Educação Básica - Bernardete Gatti
Bernadete Gatti: “Sem uma formação inicial coerente, o professor já adentra a sala de aula com dificuldades"

Estrutura curricular das licenciaturas

As altas taxas de desistências dos licenciandos também levantam a questão da qualidade da estrutura curricular dos cursos de licenciatura. Bernadete Gatti comentou que é preciso entender que formar um educador é diferente de formar um físico, um sociólogo ou um crítico literário. Para ela, professor é aquele que deve oferecer instrução, criar ambiente de aprendizagem e desenvolver formações humanas, com valores, atitudes e relações interpessoais.

“Sem uma formação inicial coerente, o professor já adentra a sala de aula com dificuldades. Sai do curso de pedagogia e já enfrenta a responsabilidade de ensinar a dezenas de crianças os primeiros passos da nossa linguagem”, afirmou Bernadete. “É preciso reformar os cursos de licenciatura porque eles não estão atendendo a necessidades de qualidade do profissional de educação”, completou.

Ainda segundo a educadora, os cursos de licenciatura precisam prover formação que responda a diferentes contextos e níveis educacionais, sempre integrando formações teóricas com práticas sociais e educacionais, além de utilizar formas de comunicação didáticas em consonância com os meios tecnológicos.

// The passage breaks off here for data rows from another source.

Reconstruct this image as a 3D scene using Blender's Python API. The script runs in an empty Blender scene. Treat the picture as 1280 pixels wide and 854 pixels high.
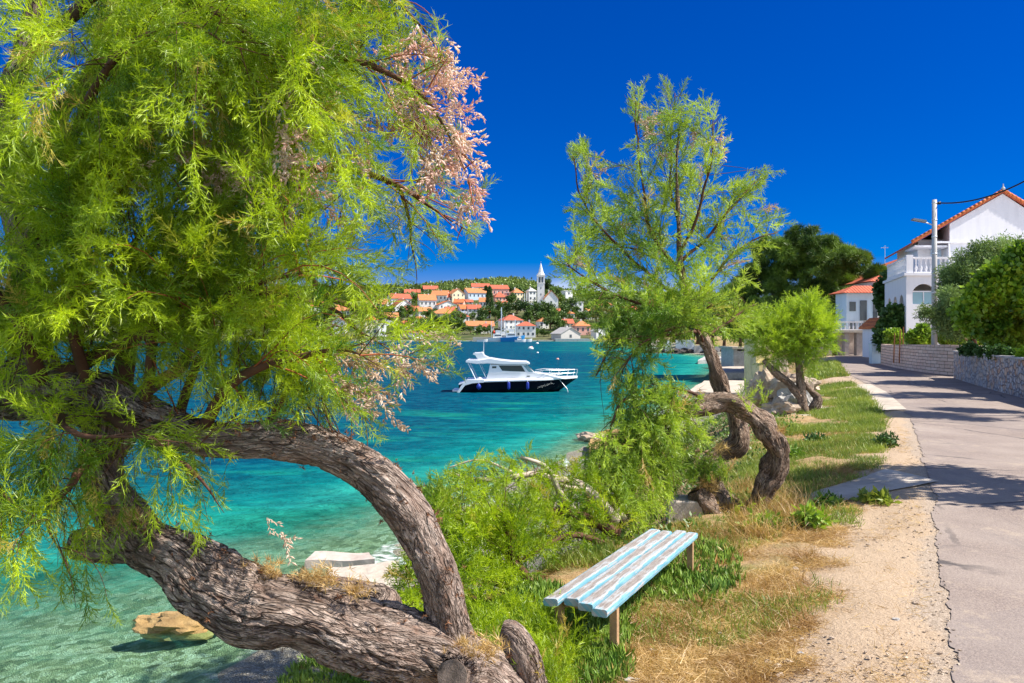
import bpy, math, random
import numpy as np
from mathutils import Vector, noise

SC = bpy.context.scene
COL = SC.collection
rng = np.random.default_rng(7)
random.seed(7)
PI = math.pi

# ------------------------------------------------------------------ camera, sky, sun, exposure
CAMZ = 4.0
F = 1000.0
cam_d = bpy.data.cameras.new('camera')
cam_d.lens = 36.0 * F / 1280.0
cam_d.sensor_width = 36.0
cam_d.shift_y = -12.0 / 1280.0
cam_d.clip_start = 0.05
cam_d.clip_end = 20000
cam = bpy.data.objects.new('camera', cam_d)
COL.objects.link(cam)
cam.location = (0, 0, CAMZ)
cam.rotation_euler = (math.radians(90), 0, 0)
SC.camera = cam

SUN_EL = math.radians(50)
SUN_AZ = math.radians(98)          # from +Y towards +X
SD = Vector((math.sin(SUN_AZ) * math.cos(SUN_EL), math.cos(SUN_AZ) * math.cos(SUN_EL), math.sin(SUN_EL)))
world = bpy.data.worlds.new('World')
SC.world = world
world.use_nodes = True
wn, wl = world.node_tree.nodes, world.node_tree.links
wn.clear()
w_out = wn.new('ShaderNodeOutputWorld')
w_bg = wn.new('ShaderNodeBackground')
w_bg.inputs[1].default_value = 0.105
sky = wn.new('ShaderNodeTexSky')
sky.sky_type = 'NISHITA'
sky.sun_disc = False
sky.sun_elevation = SUN_EL
sky.sun_rotation = SUN_AZ
sky.altitude = 300
sky.air_density = 0.75
sky.dust_density = 0.0
sky.ozone_density = 4.5
hsv = wn.new('ShaderNodeHueSaturation')
hsv.inputs['Saturation'].default_value = 1.75
hsv.inputs['Value'].default_value = 0.66
hsv.inputs['Hue'].default_value = 0.512
gam = wn.new('ShaderNodeGamma')
gam.inputs[1].default_value = 1.0
wl.new(sky.outputs[0], hsv.inputs['Color'])
wl.new(hsv.outputs[0], gam.inputs[0])
# small bright cloud bank lying low over the horizon
# polarised look: deepest blue ahead (90 degrees from the sun), sky behind and overhead made paler and brighter to fill the shade
tc = wn.new('ShaderNodeTexCoord'); sp = wn.new('ShaderNodeSeparateXYZ'); wl.new(tc.outputs['Generated'], sp.inputs[0])
mr = wn.new('ShaderNodeMapRange'); mr.interpolation_type = 'SMOOTHSTEP'; mr.inputs[1].default_value = -0.1; mr.inputs[2].default_value = 0.55; wl.new(sp.outputs[1], mr.inputs[0])
soft = wn.new('ShaderNodeHueSaturation'); soft.inputs['Saturation'].default_value = 0.75; soft.inputs['Value'].default_value = 1.4; wl.new(sky.outputs[0], soft.inputs['Color'])
zr = wn.new('ShaderNodeValToRGB'); wl.new(sp.outputs[2], zr.inputs[0])
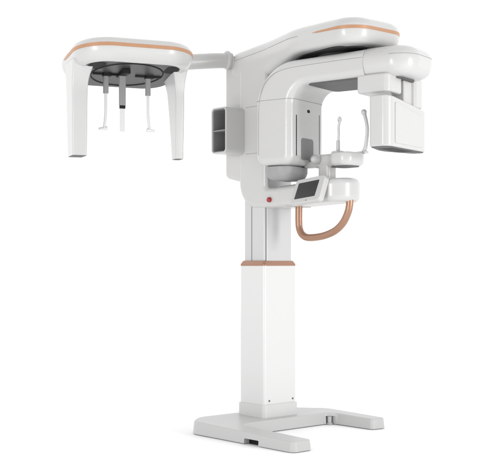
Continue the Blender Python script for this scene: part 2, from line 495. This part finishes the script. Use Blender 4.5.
ub = one('vent_underside_shade', lambda b: slab(b, offset(sens_poly, .008), 1.5625, 1.5680, .001, XY, frame=G, seg=2), M['grey'], sens)  # underside shade of the box painted as a grey sheet
def vents(b):
    for i in range(9):
        v = -.10 + i * .0275
        slab(b, rrect(.290, .378, v - .004, v + .004, .003, 3), 1.5615, 1.5635, .0003, XY, frame=G, seg=1)
one('vent_slots', vents, M['black'], sens)

# ---- head-scan (cephalometric) unit on its side arm
CA = math.atan2(.943, .332)                       # long axis of the unit, in plan
cax = Vector((math.cos(CA), math.sin(CA), 0)); nax = Vector((cax.y, -cax.x, 0))   # nax: towards the open (near) side
K = Matrix.Identity(4)
for i in range(3):
    K[i][0], K[i][1], K[i][2] = cax[i], nax.cross(cax)[i] * 0 + (-nax)[i], (0, 0, 1)[i]
K.translation = Vector((-.405, -.723, 2.045))
KT = K @ Matrix.Translation((0, 0, -.006)) @ Matrix.Rotation(R(4.9), 4, 'X').inverted()
PT = K @ Matrix.Translation((0, 0, -.008)) @ Matrix.Rotation(R(7.2), 4, 'X').inverted()            # a slight pitch of the shell
a0 = Vector((-.200, -.112, 2.166)); dirc = -cax
ca = one('side_arm', lambda b: tube(b, [a0, a0 + dirc * .12 + Vector((0, 0, -.010)), a0 + dirc * .38 + Vector((0, 0, -.040))], .0455, 32), M['white'], root)
one('flange', lambda b: lathe(b, [(.040, .0), (.052, .004), (.056, .012), (.056, .020), (.051, .028), (.044, .030)], a0 + dirc * .012, dirc, 32), M['white'], ca)

ceph_poly = rpoly([(-.345, -.325, .20), (.345, -.325, .20), (.345, .325, .20), (-.345, .325, .20)], 14)
ceph = one('head_scan_unit', lambda b: loft(b, ceph_poly,
        [(.085, .020), (.075, .004), (.066, .000), (.055, .001), (.040, .008), (.022, .022), (.009, .042), (.002, .060), (0, .078), (0, .090), (.005, .106), (.015, .118), (.035, .128), (.08, .136)],
        XY, frame=KT), M['white'], root)
one('trim_strip', lambda b: band(b, ceph_poly, lambda p: not (p.y > .1), .070, .091, .0018, lambda v: v, frame=KT, taper=.06), M['strip'], ceph)
pl = one('base_plate', lambda b: slab(b, offset(ceph_poly, .062), .002, .030, .002, XY, frame=PT, seg=2), M['plate'], ceph)
def ellipse(a, c, x0=0, y0=0, n=56, z=0):
    return [(x0 + a * math.cos(2 * PI * k / n), y0 + c * math.sin(2 * PI * k / n), z) for k in range(n)]
one('ring_track', lambda b: tube(b, ellipse(.205, .215, .0, .0, z=.0015), .0042, 8, frame=PT, closed=True), M['black'], ceph)

def leg_unit(b, u0, u1, n_near, n_far_top, n_far_bot, zbot, curve, bow=0, flare=(0, 0)):
    """hanging plate: narrow along the unit, wider in depth, drawn in below"""
    N = 28; loops = []
    for i in range(N + 1):
        t = i / N
        z = .040 + (zbot - .040) * t
        s = t ** curve
        far = n_far_top + (n_far_bot - n_far_top) * s
        c = .005 * t
        fl = max(0.0, 1 - t / .30) ** 2
        poly = rrect(u0 + c - fl * flare[0], u1 - c + fl * flare[1], n_near - .05 * fl + .002 * t - bow * math.sin(PI * min(1, t * 1.1)), far, .010, 4)
        loops.append([b.verts.new(K @ Vector((p.x, p.y, z))) for p in poly])
    fs = []
    for a, c in zip(loops, loops[1:]):
        n = len(a)
        for k in range(n): fs.append(b.faces.new((a[k], a[(k + 1) % n], c[(k + 1) % n], c[k])))
    fs += [b.faces.new(loops[0]), b.faces.new(loops[-1])]
    bmesh.ops.recalc_face_normals(b, faces=fs)
ZB = -.484
lg = one('sensor_leg', lambda b: leg_unit(b, -.338, -.246, -.085, .085, .05, ZB, 1, 0, (.004, .035)), M['white'], ceph)
one('end_cap', lambda b: slab(b, rrect(-.330, -.254, -.079, .044, .008, 4), ZB - .002, ZB + .001, .0005, XY, frame=K, seg=1), M['grey'], ceph)
lg2 = one('collimator_leg', lambda b: leg_unit(b, .262, .319, -.085, .135, .0, ZB, .62, .008, (.03, .012)), M['white'], ceph)
one('end_cap', lambda b: slab(b, rrect(.269, .311, -.079, -.006, .008, 4), ZB - .002, ZB + .001, .0005, XY, frame=K, seg=1), M['grey'], ceph)

for u0, u1 in ((-.255, -.165), (.185, .262)):
    one('recess_shade_pad', lambda b: slab(b, rrect(u0, u1, -.205, -.075, .035, 6), .0004, .006, .001, XY, frame=PT, seg=2), M['black'], pl)  # added black pads painting the shade of the corner recesses by the legs
# ear rods and forehead rod
def ear(u, n, s):
    one('rod_bracket', lambda b: (slab(b, rrect(u - .075, u + .075, n - .010, n + .010, .004, 3), -.016, .006, .002, XY, frame=K, seg=2),
                                  slab(b, rrect(u - .018, u + .030, n - .022, n + .022, .006, 3), -.022, .006, .002, XY, frame=K, seg=2)), M['black'], ceph)
    one('rod_sleeve', lambda b: slab(b, rrect(u - .0145, u + .0145, n - .012, n + .012, .006, 4), -.120, -.018, .003, XY, frame=K, seg=3), M['midgrey'], ceph)
    def rod(b):
        p = spline([(u, n, -.115), (u, n, -.18), (u - s * .001, n, -.24), (u - s * .006, n, -.29), (u - s * .010, n, -.316)], 8)
        tube(b, p, .0088, 12, frame=K)
        q = (u - s * .010, n, -.319)
        lathe(b, [(.003, -.032), (.007, -.030), (.009, -.004), (.012, .012), (.012, .018), (.004, .021)], q, (s, 0, .10), 16, frame=K)
    one('ear_rod', rod, M['clear'], ceph)
ear(-.123, .005, 1)
ear(.126, .005, -1)
u = -.033; n = -.02
one('rod_bracket', lambda b: slab(b, rrect(u - .022, u + .022, n - .10, n + .06, .006, 3), -.020, .006, .002, XY, frame=K, seg=2), M['black'], ceph)
one('forehead_arm', lambda b: slab(b, rrect(u - .0185, u + .0185, n - .010, n + .010, .004, 3), -.188, -.015, .002, XY, frame=K, seg=2), M['midgrey'], ceph)
one('forehead_clamp', lambda b: slab(b, rrect(u - .0165, u + .0165, n - .0115, n + .009, .004, 3), -.205, -.187, .002, XY, frame=K, seg=2), M['black'], ceph)
one('forehead_rod', lambda b: slab(b, rrect(u - .0150, u + .0150, n - .006, n + .006, .004, 3), -.336, -.203, .003, XY, frame=K, seg=3), M['clear'], ceph)

# ------------------------------------------------------------------ setting
def fl(b):
    n = 96
    b.faces.new([b.verts.new((14 * math.cos(2 * PI * k / n), 14 * math.sin(2 * PI * k / n), 0)) for k in range(n)])
f = one('floor', fl, M['floor'], None)
f.modifiers.clear()
f['kind'] = 'structure'

# ------------------------------------------------------------------ light
W = bpy.data.worlds.new('World'); SC.world = W; W.use_nodes = True
nt = W.node_tree; bg = nt.nodes['Background']
tc = nt.nodes.new('ShaderNodeTexCoord')
dot = nt.nodes.new('ShaderNodeVectorMath'); dot.operation = 'DOT_PRODUCT'
look = Vector((-math.sin(R(48.6)), math.cos(R(48.6)), 0))
dot.inputs[1].default_value = look
nt.links.new(tc.outputs['Generated'], dot.inputs[0])
rp = nt.nodes.new('ShaderNodeMapRange')
rp.inputs['From Min'].default_value = -0.6; rp.inputs['From Max'].default_value = 0.5
rp.inputs['To Min'].default_value = 0.70; rp.inputs['To Max'].default_value = 1.34
rp.interpolation_type = 'SMOOTHSTEP'
nt.links.new(dot.outputs['Value'], rp.inputs['Value'])
nt.links.new(rp.outputs['Result'], bg.inputs['Strength'])
bg.inputs['Color'].default_value = (1, 1, 1, 1)

def area(name, loc, target, size, power, sy=None):
    l = bpy.data.lights.new(name, 'AREA'); l.energy = power
    l.shape = 'RECTANGLE'; l.size = size; l.size_y = sy or size
    o = bpy.data.objects.new(name, l); COL.objects.link(o)
    o.location = loc
    o.rotation_euler = (Vector(target) - Vector(loc)).to_track_quat('-Z', 'Y').to_euler()
    return o
area('key_softbox', (6.0, .6, 1.35), (.3, 0, 1.1), 1.1, 145, 2.3)
area('side_softbox', (1.2, -6.2, 1.35), (0, -.2, 1.1), 1.1, 112, 2.3)

# ------------------------------------------------------------------ camera
cd = bpy.data.cameras.new('camera'); co = bpy.data.objects.new('camera', cd); COL.objects.link(co)
A = R(48.6)
X0, D, H = .109, 6.47, .967
ca_, sa_ = math.cos(A), math.sin(A)
co.location = (ca_ * (-X0) - sa_ * (-D), sa_ * (-X0) + ca_ * (-D), H)
co.rotation_euler = (R(90), 0, A)
cd.sensor_fit = 'HORIZONTAL'; cd.sensor_width = 36
cd.lens = 1100 / 499 * 36
cd.shift_y = 31.5 / 499
cd.clip_end = 200
SC.camera = co
SC.view_settings.view_transform = 'Standard'
SC.view_settings.look = 'None'
SC.view_settings.exposure = 0
SC.view_settings.gamma = 1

Ela ressalta ainda que “política educacional deveria ser política de Estado de longo prazo, de longa vigência, porque leva pelo menos duas gerações para se estruturar. Cada um que entra lá, quer mudar tudo. Não temos consistência nem continuidade nessas políticas."

Novo modelo da UFSB

Educação Básica - Naomar Monteiro
Naomar Ferreira é o atual reitor da UFSB, que implantou novo modelo de ensino nos cursos de licenciatura

Com o objetivo de desconstruir a educação superior como fator de exclusão e integrar a Universidade ao campo social da Educação, a Universidade Federal do Sul da Bahia (UFSB) vem testando um novo modelo de ensino. Naomar de Almeida Filho, atual reitor temporário da Universidade, explicou melhor como funciona esse modelo no seminário. Na UFSB, nos cursos de licenciatura, os alunos não entram diretamente nos cursos profissionais, entram na Área Básica de Ingresso (ABI), onde têm um tempo de preparação e “maturação de escolha”

Em seguida fazem escolha entre cinco áreas básicas interdisciplinares - linguagens, códigos e suas tecnologias; matemática, computação e suas tecnologias; ciências da natureza e suas tecnologias; ciências humanas e suas tecnologias; artes e suas tecnologias. No segundo ciclo é que terão as habilitações específicas. Com grade flexível, o aluno pode escolher, sempre orientado, como preencherá o seu currículo até o fim da graduação.

Outra mudança em relação ao sistema tradicional é quanto ao período letivo. Na UFSB, o regime é quadrimestral. Almeida explica que a preferência pelos quadrimestres foi depois de perceberem que as universidades brasileiras ficam ociosas em quase cinco meses do ano, devido ao “formalismo de seus calendários”.

A UFSB possui também o chamado “Sistema Integrado de Aprendizagem Compartilhada”, no qual alunos de diferentes quadrimestres têm aulas juntos. “Se você faz uma turma com alunos com a mesma experiência e maturidade, a interaprendizagem é prejudicada”, explicou o reitor. Ele ressalta ainda que, com esse formato, alunos dos últimos quadrimestres podem tutorar os mais novos.

Yvonne Mascarenhas, professora honorária do IEA, lembrou, com o exemplo da UFSB, as Science High Schools nos EUA, que são escolas pra quem tem interesse em tecnologia. Nelas a ideia é o learn by doing, ou seja, não aprender somente teoricamente, tomando notas, mas colocando o que aprendeu em prática. "É preciso essa revolução nos métodos de educação, na qual o professor seja mais um mentor dos seus alunos”, concluiu.